Supreme Court ruling means more Clean Water Act lawsuits are likely

The U.S. Supreme Court is shown as the court meets to issue decisions May 23 in Washington, DC.

The Supreme Court opened the door to more lawsuits over the Clean Water Act in a Tuesday ruling that allowed businesses to challenge the federal government’s decisions on which wetlands and streams it can regulate.

The ruling that Army Corps of Engineers wetland determinations are reviewable by courts also offers hints about the justices’ leanings on broader, high-stakes questions about the law’s reach that the high court will likely eventually consider in lawsuits over the Obama administration’s Waters of the United States rule, which is being challenged by dozens of states, industry groups, activists and environmental nonprofits.

In Tuesday’s case, U.S. Army Corps of Engineers v. Hawkes Co., Inc., the eight active justices unanimously agreed that the determinations should be open to court review, but four offered concurring opinions outlining separate lines of reasoning for reaching that conclusion.

Justice Anthony Kennedy’s opinion signaled major doubts about the government’s power under the fundamental water law.
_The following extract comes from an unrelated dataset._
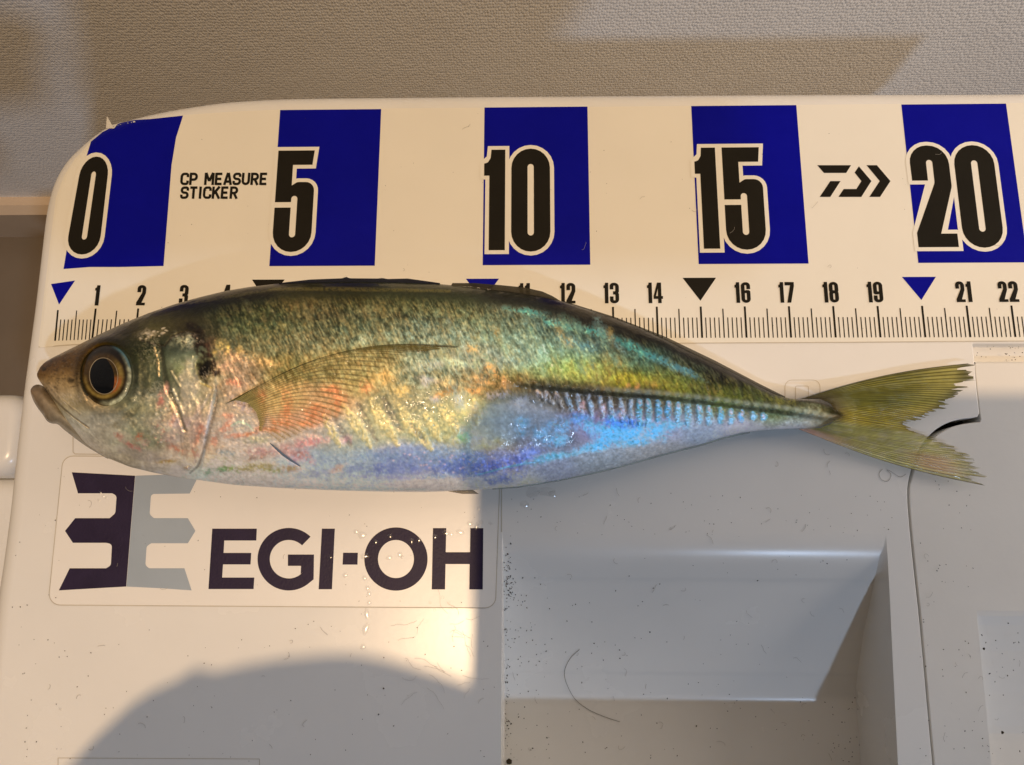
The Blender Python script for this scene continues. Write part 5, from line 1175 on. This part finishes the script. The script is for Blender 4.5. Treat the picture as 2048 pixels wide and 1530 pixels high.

After observing during oral arguments that the Clean Water Act is perhaps “unconstitutionally vague,” Kennedy wrote Tuesday that the law “continues to raise troubling questions regarding the Government’s power to cast doubt on the full use and enjoyment of private property throughout the Nation.” That could signal trouble for WOTUS, given that the rule is pegged squarely to Kennedy’s opinion in a 2006 wetlands case that turned Clean Water Act regulation into a muddy mess.

“The fact that the ruling was unanimous shows that even the liberal justices will not automatically defer to the Obama administration’s Clean Water Act policy interpretations which impact property rights,” said Larry Liebesman, a senior adviser at Dawson and Associates and former Justice Department environmental attorney. “The ruling also suggests that the WOTUS rule will likely face similar scrutiny should it reach the Court.”
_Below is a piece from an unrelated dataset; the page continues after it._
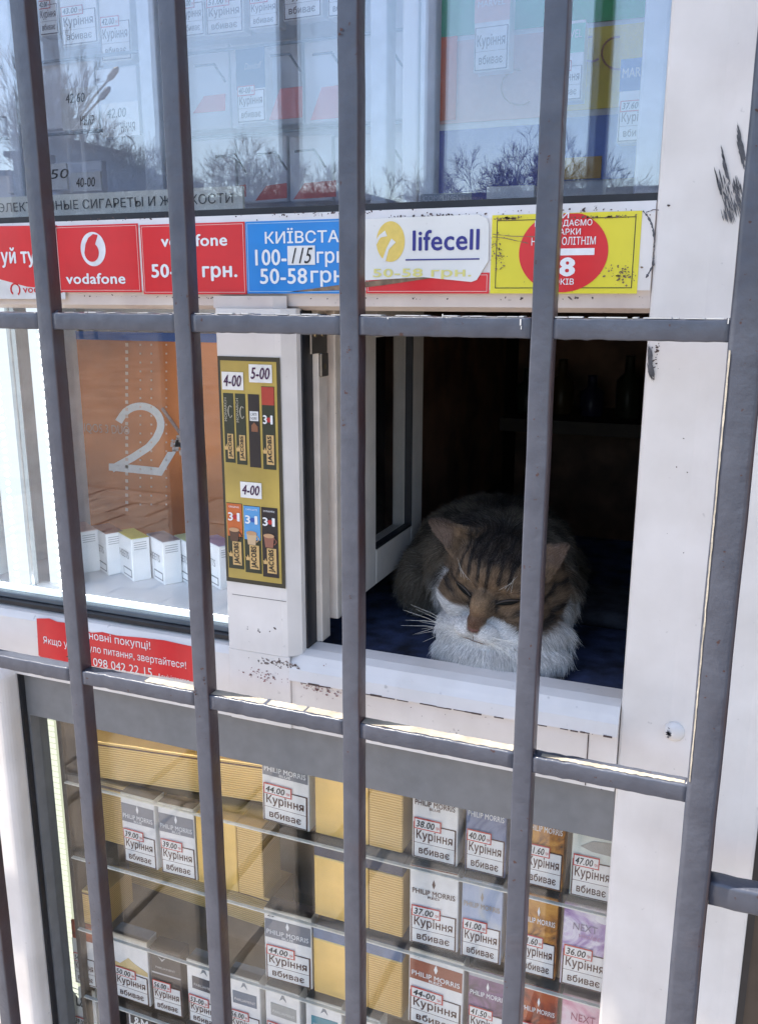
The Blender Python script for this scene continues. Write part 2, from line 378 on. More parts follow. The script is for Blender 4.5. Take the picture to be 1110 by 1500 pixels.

The Hawkes decision is a big win for conservatives and property rights activists who have long challenged the federal government’s broad reach under the Clean Water Act.

“Everyone who values property rights and access to justice should welcome this historic victory,” Reed Hopper, an attorney with the Pacific Legal Foundation who argued the case for Hawkes, said in a statement. The foundation also successfully argued a 2012 wetlands case in which the high court unanimously ruled that EPA compliance orders are subject to judicial review, and is among the parties challenging the new water rule.
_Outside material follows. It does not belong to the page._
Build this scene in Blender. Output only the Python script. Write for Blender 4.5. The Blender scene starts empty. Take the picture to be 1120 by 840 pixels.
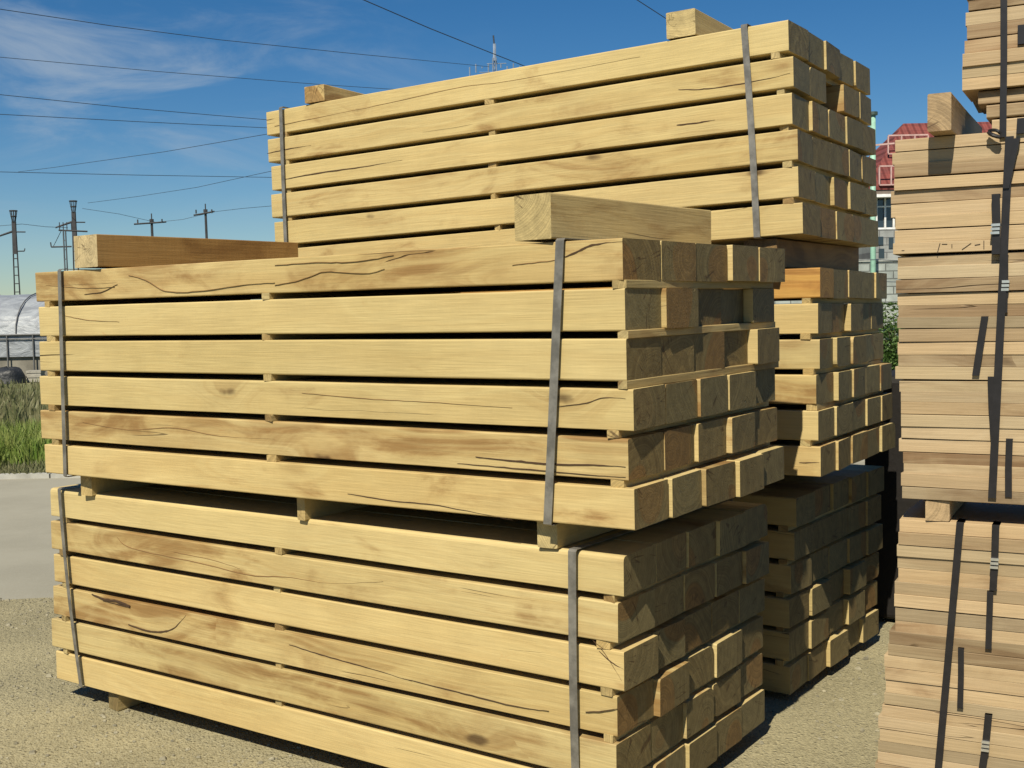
import bpy, bmesh, math, random
from mathutils import Vector, Matrix, Euler, noise
R = math.radians
scene = bpy.context.scene
COL = scene.collection

# ---------------------------------------------------------------- camera
CAMP = Vector((1.8911, -3.4973, 0.7591))
CROT = Euler((1.508126, 0.02124, 0.593466), 'XYZ')
FPX = 1277.74
cd = bpy.data.cameras.new('camera'); cam = bpy.data.objects.new('camera', cd); COL.objects.link(cam)
cam.location = CAMP; cam.rotation_euler = CROT
cd.sensor_width = 36; cd.lens = FPX/1120*36; cd.clip_start = 0.05; cd.clip_end = 3000
scene.camera = cam
# ---------------------------------------------------------------- sun, sky, exposure
TRAVEL = Vector((-0.235, 1.0, -1.22)).normalized()      # the way sunlight goes
SUN_EL = math.asin(-TRAVEL.z); SUN_AZ = math.atan2(-TRAVEL.x, -TRAVEL.y)
sl = bpy.data.lights.new('sun', 'SUN'); so = bpy.data.objects.new('sun', sl); COL.objects.link(so)
sl.energy = 5.0; sl.angle = R(0.5); sl.color = (1.0, 0.925, 0.76)
so.rotation_euler = TRAVEL.to_track_quat('-Z', 'Y').to_euler()
scene.view_settings.view_transform = 'Standard'; scene.view_settings.look = 'None'
scene.view_settings.exposure = 0.43; scene.view_settings.gamma = 1
scene.cycles.diffuse_bounces = 2
try: scene.view_settings.use_curve_mapping = False
except Exception: pass
w = bpy.data.worlds.new('World'); scene.world = w; w.use_nodes = True
nt = w.node_tree; nt.nodes.clear()
def wn(t, **k):
    n = nt.nodes.new(t)
    for a, b in k.items(): setattr(n, a, b)
    return n
out = wn('ShaderNodeOutputWorld'); bg = wn('ShaderNodeBackground')
sky = wn('ShaderNodeTexSky', sky_type='NISHITA', sun_disc=False, sun_elevation=SUN_EL, sun_rotation=SUN_AZ,
         altitude=300, air_density=1.0, dust_density=0.05, ozone_density=3.0)
bg.inputs['Strength'].default_value = 0.055
tc = wn('ShaderNodeTexCoord')
# wispy cirrus: stretched noise, only in one part of the sky
mp = wn('ShaderNodeMapping'); mp.inputs['Scale'].default_value = (3.2, 3.2, 13.0); mp.inputs['Rotation'].default_value = (0.16, -0.22, 0)
cn = wn('ShaderNodeTexNoise'); cn.inputs['Scale'].default_value = 1.5; cn.inputs['Detail'].default_value = 8; cn.inputs['Roughness'].default_value = 0.62; cn.inputs['Distortion'].default_value = 0.6
cr = wn('ShaderNodeMapRange'); cr.inputs[1].default_value = 0.40; cr.inputs[2].default_value = 0.72
cr.interpolation_type = 'SMOOTHSTEP'
CM = cam.rotation_euler.to_matrix()
def ray(px, py): return CM @ Vector(((px-560)/FPX, -(py-420)/FPX, -1))
dirc = ray(95, 55).normalized()
dot = wn('ShaderNodeVectorMath', operation='DISTANCE'); dot.inputs[1].default_value = dirc
scl = wn('ShaderNodeVectorMath', operation='MULTIPLY'); scl.inputs[1].default_value = (1, 1, 1.9)
dz2 = Vector((dirc.x, dirc.y, dirc.z*1.9)); dot.inputs[1].default_value = dz2
dm = wn('ShaderNodeMapRange'); dm.inputs[1].default_value = 0.36; dm.inputs[2].default_value = 0.04; dm.interpolation_type = 'SMOOTHSTEP'
mul = wn('ShaderNodeMath', operation='MULTIPLY'); mul2 = wn('ShaderNodeMath', operation='MULTIPLY'); mul2.inputs[1].default_value = 0.60
mix = wn('ShaderNodeMixRGB'); mix.inputs[2].default_value = (5.6, 6.6, 7.6, 1)
hs = wn('ShaderNodeHueSaturation'); hs.inputs['Saturation'].default_value = 1.36; hs.inputs['Value'].default_value = 1.0
L = nt.links.new
L(tc.outputs['Generated'], mp.inputs['Vector']); L(mp.outputs[0], cn.inputs['Vector']); L(cn.outputs['Fac'], cr.inputs[0])
L(tc.outputs['Generated'], scl.inputs[0]); L(scl.outputs[0], dot.inputs[0]); L(dot.outputs['Value'], dm.inputs[0])
L(cr.outputs[0], mul.inputs[0]); L(dm.outputs[0], mul.inputs[1]); L(mul.outputs[0], mul2.inputs[0])
L(sky.outputs[0], hs.inputs['Color']); tint = wn('ShaderNodeMixRGB', blend_type='MULTIPLY'); tint.inputs[0].default_value = 1; tint.inputs[2].default_value = (0.84, 0.93, 1.0, 1)
L(hs.outputs[0], tint.inputs[1]); L(tint.outputs[0], mix.inputs[1]); L(mul2.outputs[0], mix.inputs[0]); L(mix.outputs[0], bg.inputs['Color']); L(bg.outputs[0], out.inputs['Surface'])

# ---------------------------------------------------------------- helpers
def at(px, py, d): return CAMP + ray(px, py)*d
def on_y(px, py, Y): r = ray(px, py); return CAMP + r*((Y-CAMP.y)/r.y)
YAW = 0.593466
FW = Vector((-math.sin(YAW), math.cos(YAW), 0)); RT = Vector((math.cos(YAW), math.sin(YAW), 0))
def uv(u, v, z=0): return Vector((CAMP.x, CAMP.y, 0)) + RT*u + FW*v + Vector((0, 0, z))
def gz(x, y):
    t = min(max((y-1.3)/1.3, 0), 1); return -1.2 - 0.07*t*t*(3-2*t)

class NB:
    def __init__(s, name):
        s.m = bpy.data.materials.new(name); s.m.use_nodes = True; s.t = s.m.node_tree; s.t.nodes.clear()
        s.o = s.n('ShaderNodeOutputMaterial'); s.b = s.n('ShaderNodeBsdfPrincipled'); s.l(s.b.outputs[0], s.o.inputs[0])
    def n(s, t, **k):
        q = s.t.nodes.new(t)
        for a, b in k.items(): setattr(q, a, b)
        return q
    def l(s, a, b): s.t.links.new(a, b)
    def put(s, sock, v):
        if hasattr(v, 'is_output'): s.l(v, sock)
        else: sock.default_value = v
    def math(s, op, a, b=0.0, c=None, clamp=False):
        q = s.n('ShaderNodeMath', operation=op, use_clamp=clamp); s.put(q.inputs[0], a); s.put(q.inputs[1], b)
        if c is not None: s.put(q.inputs[2], c)
        return q.outputs[0]
    def vm(s, op, a, b=(0, 0, 0)):
        q = s.n('ShaderNodeVectorMath', operation=op); s.put(q.inputs[0], a); s.put(q.inputs[1], b)
        return q.outputs['Value'] if op in ('LENGTH', 'DISTANCE', 'DOT_PRODUCT') else q.outputs[0]
    def noise(s, vec, scale, detail=3, rough=0.5, dist=0.0):
        q = s.n('ShaderNodeTexNoise'); s.put(q.inputs['Vector'], vec); q.inputs['Scale'].default_value = scale
        q.inputs['Detail'].default_value = detail; q.inputs['Roughness'].default_value = rough; q.inputs['Distortion'].default_value = dist
        return q
    def ss(s, v, a, b, lo=0.0, hi=1.0):
        q = s.n('ShaderNodeMapRange', interpolation_type='SMOOTHSTEP'); s.put(q.inputs[0], v)
        for i, x in zip((1, 2, 3, 4), (a, b, lo, hi)): s.put(q.inputs[i], x)
        return q.outputs[0]
    def mix(s, f, a, b, mode='MIX'):
        q = s.n('ShaderNodeMixRGB', blend_type=mode); s.put(q.inputs[0], f)
        s.put(q.inputs[1], a if hasattr(a, 'is_output') else (*a, 1)); s.put(q.inputs[2], b if hasattr(b, 'is_output') else (*b, 1))
        return q.outputs[0]
    def sep(s, v): q = s.n('ShaderNodeSeparateXYZ'); s.l(v, q.inputs[0]); return q.outputs
    def comb(s, x, y, z): q = s.n('ShaderNodeCombineXYZ'); s.put(q.inputs[0], x); s.put(q.inputs[1], y); s.put(q.inputs[2], z); return q.outputs[0]
    def bump(s, h, dist, strength=1.0, prev=None):
        q = s.n('ShaderNodeBump'); q.inputs['Distance'].default_value = dist; q.inputs['Strength'].default_value = strength
        s.l(h, q.inputs['Height'])
        if prev is not None: s.l(prev, q.inputs['Normal'])
        return q.outputs[0]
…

But environmentalists argued the Hawkes ruling underscored the need for WOTUS, also known as the Clean Water Rule. Jan Goldman-Carter, who leads wetlands work for the National Wildlife Federation, said that the corps’ process “will get even more cumbersome and time consuming” if regulators have to continue making individual, case-by-case decisions about properties — now with the threat of a lawsuit hanging over each one. The new water rule, which an appeals court put on hold across the country, would place more streams and wetlands under federal protection automatically.

Hawkes Co., Inc., a peat-mining operation that had plans to mine a piece of property in Minnesota, brought the case after the Army Corps of Engineers said it would need permits because wetlands on the property were connected to the Red River of the North, roughly 120 miles away. The company argued that the process of obtaining a permit to mine the property would be prohibitively expensive, and fundamentally disagreed that the wetlands fell under federal regulation.

The Justice Department argued that the determinations are not final, binding agency decisions, and that applicants still have options after receiving a determination that their property is subject to Clean Water Act protections — namely that they can either proceed without a permit and, if the agency brings an enforcement action, challenge that in court, or they can apply for a permit and then seek judicial review of that.

Those options did not sit well with the court. “Neither alternative is adequate,” Chief Justice John Roberts wrote in the lead opinion, which was joined by six of the seven other active justices.

In part, Roberts’ opinion rested on a Memorandum of Agreement between the corps and EPA, which jointly administers the Clean Water Act, making the corps’ jurisdictional determinations “binding” for both agencies. This memorandum was key to Justice Elena Kagan, who appeared to lean toward the government during oral arguments, saying that both the federal government and regulated entities benefit from agencies being able to offer informal advice about how to interpret their regulations. In her concurring opinion, Kagan said that the memorandum “is central to the disposition of this case” because it creates a direct legal consequence to the jurisdictional determinations.

But Justice Ruth Bader Ginsburg argued that the memorandum came from left field in oral arguments — indeed, the Justice Department’s attorney had to fumble through his papers to figure out what the justices were referring to when it was first raised — and wasn’t ready to rest her opinion on it. She was the only justice not to join Roberts’ lead opinion, although she concurred in a separate opinion with the judgment that jurisdictional determinations are the government’s final say on the issue, and thus should be reviewable under the Administrative Procedures Act.